CHALLENGE –
Restate, word for word, every line of the data.

---

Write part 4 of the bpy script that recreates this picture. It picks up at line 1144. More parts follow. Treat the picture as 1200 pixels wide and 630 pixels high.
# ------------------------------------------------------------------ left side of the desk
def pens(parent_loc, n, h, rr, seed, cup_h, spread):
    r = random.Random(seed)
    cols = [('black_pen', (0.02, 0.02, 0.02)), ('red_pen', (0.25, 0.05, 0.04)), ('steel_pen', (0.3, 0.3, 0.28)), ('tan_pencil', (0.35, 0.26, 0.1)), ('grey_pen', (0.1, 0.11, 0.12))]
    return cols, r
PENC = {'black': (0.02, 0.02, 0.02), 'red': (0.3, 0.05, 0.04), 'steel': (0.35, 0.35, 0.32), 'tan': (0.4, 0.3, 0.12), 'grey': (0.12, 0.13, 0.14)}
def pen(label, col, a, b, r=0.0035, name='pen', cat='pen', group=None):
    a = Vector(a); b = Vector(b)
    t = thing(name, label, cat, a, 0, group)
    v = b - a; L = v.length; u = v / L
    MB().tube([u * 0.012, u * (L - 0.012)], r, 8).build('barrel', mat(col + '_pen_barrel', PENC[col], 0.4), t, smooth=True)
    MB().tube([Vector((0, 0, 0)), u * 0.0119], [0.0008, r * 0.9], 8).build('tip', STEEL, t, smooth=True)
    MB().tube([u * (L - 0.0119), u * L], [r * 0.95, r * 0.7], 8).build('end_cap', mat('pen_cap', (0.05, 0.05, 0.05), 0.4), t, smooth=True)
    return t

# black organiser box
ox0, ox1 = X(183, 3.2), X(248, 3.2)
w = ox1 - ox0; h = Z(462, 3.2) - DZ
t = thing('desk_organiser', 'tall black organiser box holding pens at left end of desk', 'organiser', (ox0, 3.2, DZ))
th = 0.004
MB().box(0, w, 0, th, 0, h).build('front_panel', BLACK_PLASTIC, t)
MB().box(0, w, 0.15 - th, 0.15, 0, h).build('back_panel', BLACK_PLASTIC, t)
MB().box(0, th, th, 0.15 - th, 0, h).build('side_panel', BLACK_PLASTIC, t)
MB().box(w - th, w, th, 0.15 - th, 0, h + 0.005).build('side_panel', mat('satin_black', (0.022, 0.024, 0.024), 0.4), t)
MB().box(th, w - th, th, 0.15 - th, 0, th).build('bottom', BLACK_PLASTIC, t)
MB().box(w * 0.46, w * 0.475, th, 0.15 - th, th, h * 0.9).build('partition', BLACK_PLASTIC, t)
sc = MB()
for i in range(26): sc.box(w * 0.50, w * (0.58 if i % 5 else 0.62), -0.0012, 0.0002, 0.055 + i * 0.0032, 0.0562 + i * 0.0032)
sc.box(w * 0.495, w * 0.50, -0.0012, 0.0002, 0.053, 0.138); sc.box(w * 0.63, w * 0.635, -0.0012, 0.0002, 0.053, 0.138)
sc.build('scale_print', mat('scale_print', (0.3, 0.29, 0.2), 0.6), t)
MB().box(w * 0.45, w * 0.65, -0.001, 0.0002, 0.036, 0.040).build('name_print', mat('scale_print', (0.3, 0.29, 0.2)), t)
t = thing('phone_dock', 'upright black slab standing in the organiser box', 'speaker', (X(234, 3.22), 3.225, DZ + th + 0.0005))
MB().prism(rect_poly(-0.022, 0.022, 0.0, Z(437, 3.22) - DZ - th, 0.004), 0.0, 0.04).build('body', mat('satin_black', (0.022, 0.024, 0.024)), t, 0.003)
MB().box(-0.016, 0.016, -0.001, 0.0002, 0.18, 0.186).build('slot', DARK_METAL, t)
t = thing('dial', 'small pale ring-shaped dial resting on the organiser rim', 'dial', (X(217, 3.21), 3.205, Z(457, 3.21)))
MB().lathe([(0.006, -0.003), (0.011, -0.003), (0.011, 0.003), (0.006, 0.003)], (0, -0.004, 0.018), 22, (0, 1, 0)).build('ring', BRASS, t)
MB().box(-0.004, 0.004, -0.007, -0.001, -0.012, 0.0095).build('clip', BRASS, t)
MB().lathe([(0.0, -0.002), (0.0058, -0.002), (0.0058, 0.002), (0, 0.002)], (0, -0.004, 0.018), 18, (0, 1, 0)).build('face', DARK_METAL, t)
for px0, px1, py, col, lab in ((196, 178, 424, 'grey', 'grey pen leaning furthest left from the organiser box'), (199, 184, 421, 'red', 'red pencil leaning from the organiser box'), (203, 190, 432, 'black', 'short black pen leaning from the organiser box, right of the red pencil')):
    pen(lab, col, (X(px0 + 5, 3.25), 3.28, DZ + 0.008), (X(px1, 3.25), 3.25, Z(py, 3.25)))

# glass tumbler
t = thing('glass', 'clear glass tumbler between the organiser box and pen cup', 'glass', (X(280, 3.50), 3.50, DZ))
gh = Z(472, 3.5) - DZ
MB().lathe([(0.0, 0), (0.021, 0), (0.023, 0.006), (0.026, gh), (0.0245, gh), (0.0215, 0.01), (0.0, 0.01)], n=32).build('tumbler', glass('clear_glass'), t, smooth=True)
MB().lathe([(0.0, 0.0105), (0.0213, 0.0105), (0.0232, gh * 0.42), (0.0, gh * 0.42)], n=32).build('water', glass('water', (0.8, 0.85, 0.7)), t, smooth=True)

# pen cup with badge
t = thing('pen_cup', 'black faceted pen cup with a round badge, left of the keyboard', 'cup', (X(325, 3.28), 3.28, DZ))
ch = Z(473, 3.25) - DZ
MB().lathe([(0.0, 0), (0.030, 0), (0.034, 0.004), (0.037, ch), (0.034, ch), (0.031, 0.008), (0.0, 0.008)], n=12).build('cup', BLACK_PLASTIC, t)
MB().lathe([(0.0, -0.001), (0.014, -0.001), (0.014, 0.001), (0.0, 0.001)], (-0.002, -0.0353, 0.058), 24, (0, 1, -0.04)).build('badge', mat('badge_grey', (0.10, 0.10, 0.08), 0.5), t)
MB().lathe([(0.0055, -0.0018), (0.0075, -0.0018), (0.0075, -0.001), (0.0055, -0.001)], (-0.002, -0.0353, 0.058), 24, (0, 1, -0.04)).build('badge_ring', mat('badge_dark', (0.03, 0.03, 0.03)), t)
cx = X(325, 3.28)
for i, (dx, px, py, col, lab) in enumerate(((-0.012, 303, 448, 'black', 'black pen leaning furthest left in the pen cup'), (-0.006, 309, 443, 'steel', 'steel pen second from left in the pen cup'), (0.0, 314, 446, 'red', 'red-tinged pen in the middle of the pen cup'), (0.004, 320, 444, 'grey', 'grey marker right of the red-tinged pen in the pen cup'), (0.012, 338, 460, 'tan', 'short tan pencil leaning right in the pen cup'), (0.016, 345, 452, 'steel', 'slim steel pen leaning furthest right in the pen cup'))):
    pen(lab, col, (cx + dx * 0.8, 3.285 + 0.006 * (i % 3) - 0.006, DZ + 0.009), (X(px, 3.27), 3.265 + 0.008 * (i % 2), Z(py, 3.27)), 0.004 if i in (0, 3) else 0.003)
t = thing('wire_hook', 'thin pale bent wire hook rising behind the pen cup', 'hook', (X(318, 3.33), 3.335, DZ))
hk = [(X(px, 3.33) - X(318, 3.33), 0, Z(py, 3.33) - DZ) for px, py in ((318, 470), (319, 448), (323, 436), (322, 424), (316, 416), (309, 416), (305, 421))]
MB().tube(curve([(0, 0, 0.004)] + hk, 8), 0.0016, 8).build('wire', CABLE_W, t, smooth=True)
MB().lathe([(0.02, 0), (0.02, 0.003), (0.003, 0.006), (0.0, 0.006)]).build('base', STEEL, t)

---

EXERCISE RESULT –
Write part 4 of the bpy script that recreates this picture. It picks up at line 1144. More parts follow. Treat the picture as 1200 pixels wide and 630 pixels high.
# ------------------------------------------------------------------ left side of the desk
def pens(parent_loc, n, h, rr, seed, cup_h, spread):
    r = random.Random(seed)
    cols = [('black_pen', (0.02, 0.02, 0.02)), ('red_pen', (0.25, 0.05, 0.04)), ('steel_pen', (0.3, 0.3, 0.28)), ('tan_pencil', (0.35, 0.26, 0.1)), ('grey_pen', (0.1, 0.11, 0.12))]
    return cols, r
PENC = {'black': (0.02, 0.02, 0.02), 'red': (0.3, 0.05, 0.04), 'steel': (0.35, 0.35, 0.32), 'tan': (0.4, 0.3, 0.12), 'grey': (0.12, 0.13, 0.14)}
def pen(label, col, a, b, r=0.0035, name='pen', cat='pen', group=None):
    a = Vector(a); b = Vector(b)
    t = thing(name, label, cat, a, 0, group)
    v = b - a; L = v.length; u = v / L
    MB().tube([u * 0.012, u * (L - 0.012)], r, 8).build('barrel', mat(col + '_pen_barrel', PENC[col], 0.4), t, smooth=True)
    MB().tube([Vector((0, 0, 0)), u * 0.0119], [0.0008, r * 0.9], 8).build('tip', STEEL, t, smooth=True)
    MB().tube([u * (L - 0.0119), u * L], [r * 0.95, r * 0.7], 8).build('end_cap', mat('pen_cap', (0.05, 0.05, 0.05), 0.4), t, smooth=True)
    return t

# black organiser box
ox0, ox1 = X(183, 3.2), X(248, 3.2)
w = ox1 - ox0; h = Z(462, 3.2) - DZ
t = thing('desk_organiser', 'tall black organiser box holding pens at left end of desk', 'organiser', (ox0, 3.2, DZ))
th = 0.004
MB().box(0, w, 0, th, 0, h).build('front_panel', BLACK_PLASTIC, t)
MB().box(0, w, 0.15 - th, 0.15, 0, h).build('back_panel', BLACK_PLASTIC, t)
MB().box(0, th, th, 0.15 - th, 0, h).build('side_panel', BLACK_PLASTIC, t)
MB().box(w - th, w, th, 0.15 - th, 0, h + 0.005).build('side_panel', mat('satin_black', (0.022, 0.024, 0.024), 0.4), t)
MB().box(th, w - th, th, 0.15 - th, 0, th).build('bottom', BLACK_PLASTIC, t)
MB().box(w * 0.46, w * 0.475, th, 0.15 - th, th, h * 0.9).build('partition', BLACK_PLASTIC, t)
sc = MB()
for i in range(26): sc.box(w * 0.50, w * (0.58 if i % 5 else 0.62), -0.0012, 0.0002, 0.055 + i * 0.0032, 0.0562 + i * 0.0032)
sc.box(w * 0.495, w * 0.50, -0.0012, 0.0002, 0.053, 0.138); sc.box(w * 0.63, w * 0.635, -0.0012, 0.0002, 0.053, 0.138)
sc.build('scale_print', mat('scale_print', (0.3, 0.29, 0.2), 0.6), t)
MB().box(w * 0.45, w * 0.65, -0.001, 0.0002, 0.036, 0.040).build('name_print', mat('scale_print', (0.3, 0.29, 0.2)), t)
t = thing('phone_dock', 'upright black slab standing in the organiser box', 'speaker', (X(234, 3.22), 3.225, DZ + th + 0.0005))
MB().prism(rect_poly(-0.022, 0.022, 0.0, Z(437, 3.22) - DZ - th, 0.004), 0.0, 0.04).build('body', mat('satin_black', (0.022, 0.024, 0.024)), t, 0.003)
MB().box(-0.016, 0.016, -0.001, 0.0002, 0.18, 0.186).build('slot', DARK_METAL, t)
t = thing('dial', 'small pale ring-shaped dial resting on the organiser rim', 'dial', (X(217, 3.21), 3.205, Z(457, 3.21)))
MB().lathe([(0.006, -0.003), (0.011, -0.003), (0.011, 0.003), (0.006, 0.003)], (0, -0.004, 0.018), 22, (0, 1, 0)).build('ring', BRASS, t)
MB().box(-0.004, 0.004, -0.007, -0.001, -0.012, 0.0095).build('clip', BRASS, t)
MB().lathe([(0.0, -0.002), (0.0058, -0.002), (0.0058, 0.002), (0, 0.002)], (0, -0.004, 0.018), 18, (0, 1, 0)).build('face', DARK_METAL, t)
for px0, px1, py, col, lab in ((196, 178, 424, 'grey', 'grey pen leaning furthest left from the organiser box'), (199, 184, 421, 'red', 'red pencil leaning from the organiser box'), (203, 190, 432, 'black', 'short black pen leaning from the organiser box, right of the red pencil')):
    pen(lab, col, (X(px0 + 5, 3.25), 3.28, DZ + 0.008), (X(px1, 3.25), 3.25, Z(py, 3.25)))

# glass tumbler
t = thing('glass', 'clear glass tumbler between the organiser box and pen cup', 'glass', (X(280, 3.50), 3.50, DZ))
gh = Z(472, 3.5) - DZ
MB().lathe([(0.0, 0), (0.021, 0), (0.023, 0.006), (0.026, gh), (0.0245, gh), (0.0215, 0.01), (0.0, 0.01)], n=32).build('tumbler', glass('clear_glass'), t, smooth=True)
MB().lathe([(0.0, 0.0105), (0.0213, 0.0105), (0.0232, gh * 0.42), (0.0, gh * 0.42)], n=32).build('water', glass('water', (0.8, 0.85, 0.7)), t, smooth=True)

# pen cup with badge
t = thing('pen_cup', 'black faceted pen cup with a round badge, left of the keyboard', 'cup', (X(325, 3.28), 3.28, DZ))
ch = Z(473, 3.25) - DZ
MB().lathe([(0.0, 0), (0.030, 0), (0.034, 0.004), (0.037, ch), (0.034, ch), (0.031, 0.008), (0.0, 0.008)], n=12).build('cup', BLACK_PLASTIC, t)
MB().lathe([(0.0, -0.001), (0.014, -0.001), (0.014, 0.001), (0.0, 0.001)], (-0.002, -0.0353, 0.058), 24, (0, 1, -0.04)).build('badge', mat('badge_grey', (0.10, 0.10, 0.08), 0.5), t)
MB().lathe([(0.0055, -0.0018), (0.0075, -0.0018), (0.0075, -0.001), (0.0055, -0.001)], (-0.002, -0.0353, 0.058), 24, (0, 1, -0.04)).build('badge_ring', mat('badge_dark', (0.03, 0.03, 0.03)), t)
cx = X(325, 3.28)
for i, (dx, px, py, col, lab) in enumerate(((-0.012, 303, 448, 'black', 'black pen leaning furthest left in the pen cup'), (-0.006, 309, 443, 'steel', 'steel pen second from left in the pen cup'), (0.0, 314, 446, 'red', 'red-tinged pen in the middle of the pen cup'), (0.004, 320, 444, 'grey', 'grey marker right of the red-tinged pen in the pen cup'), (0.012, 338, 460, 'tan', 'short tan pencil leaning right in the pen cup'), (0.016, 345, 452, 'steel', 'slim steel pen leaning furthest right in the pen cup'))):
    pen(lab, col, (cx + dx * 0.8, 3.285 + 0.006 * (i % 3) - 0.006, DZ + 0.009), (X(px, 3.27), 3.265 + 0.008 * (i % 2), Z(py, 3.27)), 0.004 if i in (0, 3) else 0.003)
t = thing('wire_hook', 'thin pale bent wire hook rising behind the pen cup', 'hook', (X(318, 3.33), 3.335, DZ))
hk = [(X(px, 3.33) - X(318, 3.33), 0, Z(py, 3.33) - DZ) for px, py in ((318, 470), (319, 448), (323, 436), (322, 424), (316, 416), (309, 416), (305, 421))]
MB().tube(curve([(0, 0, 0.004)] + hk, 8), 0.0016, 8).build('wire', CABLE_W, t, smooth=True)
MB().lathe([(0.02, 0), (0.02, 0.003), (0.003, 0.006), (0.0, 0.006)]).build('base', STEEL, t)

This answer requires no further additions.